What is needed » Only the number is wanted: how many lines of the data contain "scene"?

Data block »
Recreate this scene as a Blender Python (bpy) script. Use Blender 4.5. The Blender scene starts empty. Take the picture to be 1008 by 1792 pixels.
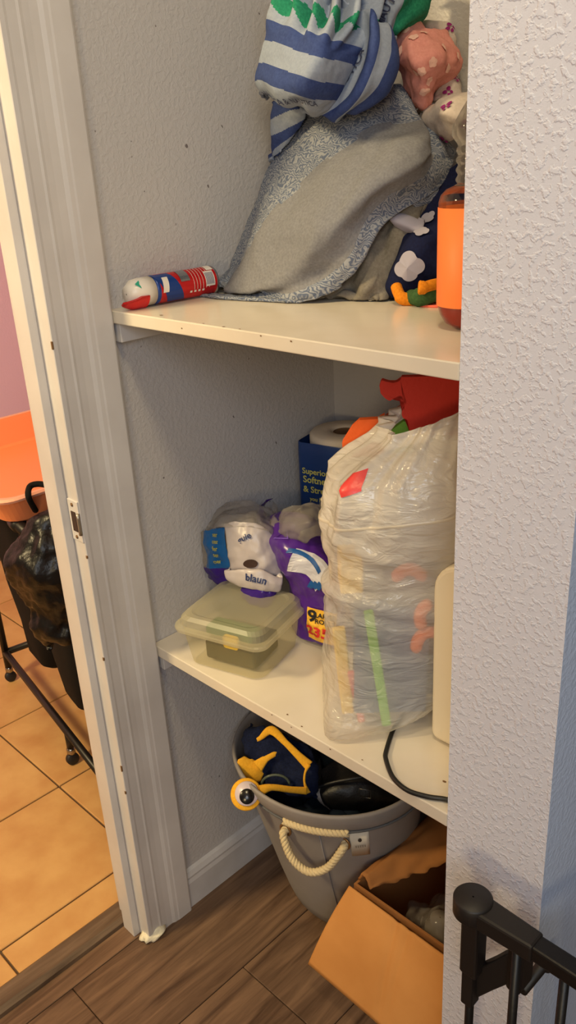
import bpy, bmesh, math, random
from mathutils import Vector, Matrix, noise
random.seed(7)
SC = bpy.context.scene
COL = SC.collection
R = math.radians

# ------------------------------------------------------------------ camera
W_PX, H_PX, F_PX = 1008, 1792, 1475.9
CAM = Vector((1.05, -0.672, 1.345))
yaw, pitch, roll = R(46.236), R(23.174), R(-3.308)
fwd = Vector((-math.sin(yaw)*math.cos(pitch), math.cos(yaw)*math.cos(pitch), -math.sin(pitch)))
rt0 = Vector((math.cos(yaw), math.sin(yaw), 0)); up0 = rt0.cross(fwd)
RT = rt0*math.cos(roll) + up0*math.sin(roll)
UP = -rt0*math.sin(roll) + up0*math.cos(roll)
cd = bpy.data.cameras.new('camera'); cam = bpy.data.objects.new('camera', cd); COL.objects.link(cam)
cd.sensor_fit = 'VERTICAL'; cd.sensor_height = 36; cd.lens = F_PX/H_PX*36; cd.clip_start = 0.02
m = Matrix((RT, UP, -fwd)).transposed().to_4x4(); m.translation = CAM
cam.matrix_world = m
SC.camera = cam

# ------------------------------------------------------------------ light
wd = bpy.data.worlds.new('world'); SC.world = wd; wd.use_nodes = True
wd.node_tree.nodes['Background'].inputs[0].default_value = (1.0, 0.86, 0.74, 1)
wd.node_tree.nodes['Background'].inputs[1].default_value = 0.14
def area(name, loc, target, size, power, color, sy=None):
    l = bpy.data.lights.new(name, 'AREA'); l.energy = power; l.color = color; l.size = size
    if sy: l.shape = 'RECTANGLE'; l.size_y = sy
    o = bpy.data.objects.new(name, l); COL.objects.link(o); o.location = loc
    o.rotation_euler = (Vector(target)-Vector(loc)).to_track_quat('-Z', 'Y').to_euler()
    return o
area('hall_ceiling_lamp', (0.78, -0.42, 2.36), (0.66, -0.35, 0), 0.2, 8.8, (1.0, 0.80, 0.46))
area('added_warm_fill', (1.7, -2.2, 1.3), (0.65, 0.0, 0.4), 0.3, 11.5, (1.0, 0.76, 0.42))  # added warm fill that brightens the lower textured wall, not a real fixture
area('hall_window', (2.0, -1.5, 2.2), (0.65, 0.0, 1.5), 0.8, 25, (0.80, 0.90, 1.0), 1.3)
area('laundry_ceiling_lamp', (-0.42, -1.5, 2.28), (-0.35, -0.3, 0.6), 0.3, 46, (1.0, 0.77, 0.40))
SC.view_settings.view_transform = 'Standard'
SC.view_settings.look = 'None'
SC.view_settings.exposure = 0.0
SC.view_settings.gamma = 1.0
SC.view_settings.use_curve_mapping = False

# ------------------------------------------------------------------ helpers
def srgb(r, g, b):
    f = lambda c: (c/255/12.92) if c/255 <= 0.04045 else ((c/255+0.055)/1.055)**2.4
    return (f(r), f(g), f(b), 1)

def ray(px, py):
    return RT*((px-504)/F_PX) + UP*(-(py-896)/F_PX) + fwd
AWAY = Vector((-math.sin(yaw), math.cos(yaw), 0))      # horizontal direction the photographer faces
SIDE = Vector((math.cos(yaw), math.sin(yaw), 0))
def at(px, py, d):
    """surface point seen at a pixel, d metres in front of the photographer"""
    r = ray(px, py); return CAM + r*(d/r.dot(AWAY))
def on(px, py, axis, val):
    r = ray(px, py); return CAM + r*((val-CAM[axis])/r[axis])

def tag(o, label=None, cat=None, group=None, kind=None):
    if label: o['label'] = label
    if cat: o['category'] = cat
    if group: o['group'] = group
    if kind: o['kind'] = kind
    return o
def mkobj(name, verts, faces, mats, parent=None, smooth=True, fm=None):
    me = bpy.data.meshes.new(name)
    me.from_pydata([tuple(v) for v in verts], [], faces)
    if not isinstance(mats, (list, tuple)): mats = [mats]
    for q in mats: me.materials.append(q)
    if fm: me.polygons.foreach_set('material_index', fm)
    if smooth: me.polygons.foreach_set('use_smooth', [True]*len(me.polygons))
    me.update()
    o = bpy.data.objects.new(name, me); COL.objects.link(o)
    if parent: o.parent = parent; o.matrix_parent_inverse = Matrix.Translation(-parent.location) if parent.type == 'EMPTY' else Matrix()
    return o
def bmobj(name, bm, mats, parent=None, smooth=False):
    bmesh.ops.recalc_face_normals(bm, faces=bm.faces)
    me = bpy.data.meshes.new(name); bm.to_mesh(me); bm.free()
    if not isinstance(mats, (list, tuple)): mats = [mats]
    for q in mats: me.materials.append(q)
    if smooth: me.polygons.foreach_set('use_smooth', [True]*len(me.polygons))
    o = bpy.data.objects.new(name, me); COL.objects.link(o)
    if parent: o.parent = parent; o.matrix_parent_inverse = Matrix.Translation(-parent.location) if parent.type == 'EMPTY' else Matrix()
    return o
def empty(name, loc, label, cat, group=None):
    o = bpy.data.objects.new(name, None); COL.objects.link(o); o.location = loc; o.empty_display_size = 0.02
    return tag(o, label, cat, group)
def add_box(bm, x0, x1, y0, y1, z0, z1, bev=0, rot=0, seg=2):
    mt = Matrix.Translation(((x0+x1)/2, (y0+y1)/2, (z0+z1)/2)) @ Matrix.Rotation(rot, 4, 'Z') @ Matrix.Diagonal((x1-x0, y1-y0, z1-z0, 1))
    r = bmesh.ops.create_cube(bm, size=1, matrix=mt)
    if bev:
        es = list({e for v in r['verts'] for e in v.link_edges})
        bmesh.ops.bevel(bm, geom=es, offset=bev, segments=seg, profile=0.5, affect='EDGES')
def box(name, b, mat, parent=None, bev=0, rot=0, seg=2):
    bm = bmesh.new(); add_box(bm, *b, bev=bev, rot=rot, seg=seg)
    return bmobj(name, bm, mat, parent, smooth=False)
def tube_geo(path, r, n=10, cap=True, closed=False):
    vs, fs = [], []
    P = [Vector(p) for p in path]; N = len(P)
    prev = None
    for i in range(N):
        a = P[(i-1) % N] if (closed or i > 0) else P[i]
        b = P[(i+1) % N] if (closed or i < N-1) else P[i]
        t = (b-a).normalized()
        if prev is None:
            u = t.cross(Vector((0, 0, 1)))
            if u.length < 0.1: u = t.cross(Vector((0, 1, 0)))
            u.normalize()
        else:
            u = (prev - t*prev.dot(t)).normalized()
        prev = u; w = t.cross(u)
        rr = r[i] if isinstance(r, (list, tuple)) else r
        for k in range(n):
            a_ = 2*math.pi*k/n; vs.append(P[i] + u*math.cos(a_)*rr + w*math.sin(a_)*rr)
    M = N if closed else N-1
    for i in range(M):
        j = (i+1) % N
        for k in range(n):
            fs.append((i*n+k, i*n+(k+1) % n, j*n+(k+1) % n, j*n+k))
    if cap and not closed:
        fs.append(tuple(range(n))[::-1]); fs.append(tuple((N-1)*n+k for k in range(n)))
    return vs, fs
def tube(name, path, r, mat, parent=None, n=10, closed=False):
    v, f = tube_geo(path, r, n, True, closed); return mkobj(name, v, f, mat, parent)
def spline(pts, k=8, closed=False):
    P = [Vector(p) for p in pts]; out = []
    n = len(P)
    for i in range(n if closed else n-1):
        g = lambda j: P[j % n] if closed else P[max(0, min(n-1, j))]
        a, b, c, d = g(i-1), g(i), g(i+1), g(i+2)
        for s in range(k):
            t = s/k
            out.append(0.5*((2*b)+(c-a)*t+(2*a-5*b+4*c-d)*t*t+(3*b-3*c+d-a)*t**3))
    if not closed: out.append(P[-1])
    return out
def lathe_geo(prof, n=40, sx=1, sy=1):
    vs, fs = [], []
    for r, z in prof:
        for k in range(n):
            a = 2*math.pi*k/n; vs.append(Vector((r*math.cos(a)*sx, r*math.sin(a)*sy, z)))
    for i in range(len(prof)-1):
        for k in range(n):
            fs.append((i*n+k, i*n+(k+1) % n, (i+1)*n+(k+1) % n, (i+1)*n+k))
    return vs, fs
def lathe(name, prof, mat, parent=None, n=40, mt=Matrix(), sx=1, sy=1, caps=True, fm=None):
    v, f = lathe_geo(prof, n, sx, sy)
    fmi = None
    if fm: fmi = [fm(i//n) for i in range(len(f))]
    if caps:
        f.append(tuple(range(n))[::-1]); f.append(tuple((len(prof)-1)*n+k for k in range(n)))
        if fmi: fmi += [fm(0), fm(len(prof)-2)]
    return mkobj(name, [mt @ p for p in v], f, mat, parent, fm=fmi)
def prism(name, poly, thick, mt, mat, parent=None, bev=0, smooth=False):
    """2D outline extruded by thick along local z, both ways centred"""
    bm = bmesh.new()
    vs = [bm.verts.new((x, y, -thick/2)) for x, y in poly]
    f = bm.faces.new(vs)
    r = bmesh.ops.extrude_face_region(bm, geom=[f])
    bmesh.ops.translate(bm, vec=(0, 0, thick), verts=[g for g in r['geom'] if isinstance(g, bmesh.types.BMVert)])
    if bev:
        bmesh.ops.bevel(bm, geom=[e for e in bm.edges if len(e.link_faces) == 2 and e.calc_face_angle(0) > 1.2], offset=bev, segments=2, affect='EDGES', profile=0.5)
    bm.transform(mt)
    return bmobj(name, bm, mat, parent, smooth)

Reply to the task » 2